I found the use of faith as a motif in Prisoners to be distasteful and bizarre, given the plot. It seems, at least at the beginning, that the audience is being set up to view Keller Dover as a self-righteous hypocrite and violent nutcase who believes that the ends justify the means. I found this disrespectful to people of faith, who (mostly) aren't going to interpret Christianity to mean "torture your mentally slow neighbor by pouring scalding water on him until he confesses to a crime he didn't commit". I figured the film had an anti-Christianity bent that was going to reveal Dover to be the true monster, which I thought was simplistic and stupid.


Well...I was partially correct. In a twist, it turns out that although Alex Jones is indeed innocent, it is his "aunt" (Melissa Leo, invisible behind a gray wig and huge glasses) who has kidnapped the girls. Alex reveals a crucial bit of information that leads Dover to the aunt's house where he attempts (and fails) to rescue the girls. So...the moral of the story is...torture is justified? Sort of? [Note: upon further inspection, I remember that, in fact, another character in the film reveals the information that leads Dover to the aunt's house. So, actually, all that torture led to nothing].

More hilariously, when Dover confronts Alex's aunt, she reveals why she has made a habit of kidnapping children over the years--is a a weird sexual thing? Is she a sadist? No. She (and her late husband) were, and I quote, "waging a war on God". By kidnapping peoples' kids, they cause parents to lose faith and become "monsters like you" she says to Dover. All this because her kid died years ago.

WHAT!?? I'm sorry, but this is the stupidest motive a criminal in a movie has ever had. "Waging a war on God" by kidnapping kids? What kind of cockamamie bullshit is that? Children are abducted all the time in real life, and it usually has something to do with relatives kidnapping kids because of custody arrangements, or psychos taking children/teens for sexual and/or violent jollies (Ariel Castro, anyone?). I found the "big twist" to be laughably stupid and insulting to Christians, atheists, and everyone in between.

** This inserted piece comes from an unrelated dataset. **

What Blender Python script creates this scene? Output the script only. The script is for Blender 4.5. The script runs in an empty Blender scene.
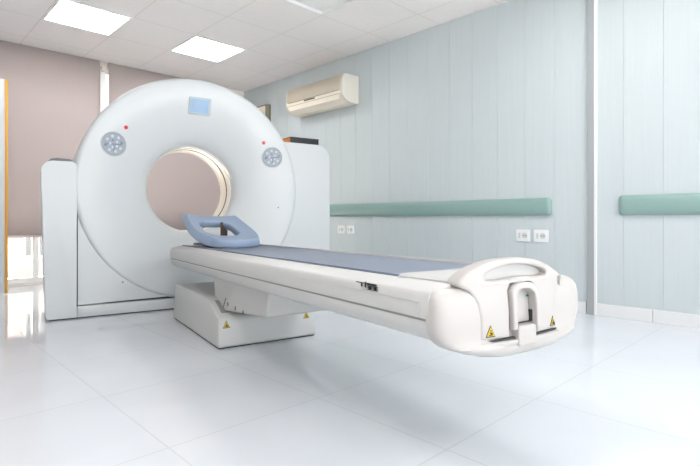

It also means that Dover was justified. By torturing his way into solving the mystery (before Detective Loki busts in to actually save the day), Dover is (kind of) a hero. And the bad guy is a woman so anti-Christian, she's taken to kidnapping kids and murdering them to force others to "lose faith". The logic is twisted and just...weird.

So Prisoners is a taut thriller up until the final 20 minutes or so when the whole thing falls apart. Hugh Jackman's character is incredibly unlikeable (and dumb! he spends the movie torturing a guy who obviously suffers from a mental disability) and his complacent neighbors are gutless and go along with his delusions. His wife, played by Maria Bello, spends the entire movie in bed, doped out of her mind to avoid facing the pain of her daughter disappearing. God, did I hate the character of Grace Dover--she is such a weak, stupid woman who has no idea what her husband is up to. And I've been side-eyeing Maria Bello ever since she made a comment about women wanting to be dominated by men when she played the role of another violent man's wife in A History of Violence (she made the comment in an interview when asked about the rape-y sex scene she has with Viggo Mortenson). I hate that shit.

On the plus side, Paul Dano's performance as Alex Jones (ironic name, given the career another Alex Jones has made out of bullshit conspiracy theories) is excellent. He elicits such sympathy, while still coming off as creepy. And Jake Gyllenhaal gives another one of his patented sexy, masculine--yet doe-eyed and introverted--performances as Loki. His performance, and the movie itself, remind me of another creeptastic thriller, Zodiac, also starring Gyllenhaal and much superior to Prisoners.

Finally, and this is a relatively small thing, but the cinematography in the movie is spot on. Gray, wet, November/early December in Pennsylvania. It's the perfect setting for a film about desperation and hopelessness.

Prisoners was entertaining and had some excellent performances, but the film's quite frankly wrong-headed message and the unbelievable motive of the bad guy left a bad taste in my mouth.

3.75 out of 5 stars


Was the film worth watching for a tattooed, buff Gyllenhaal? Imma say yes.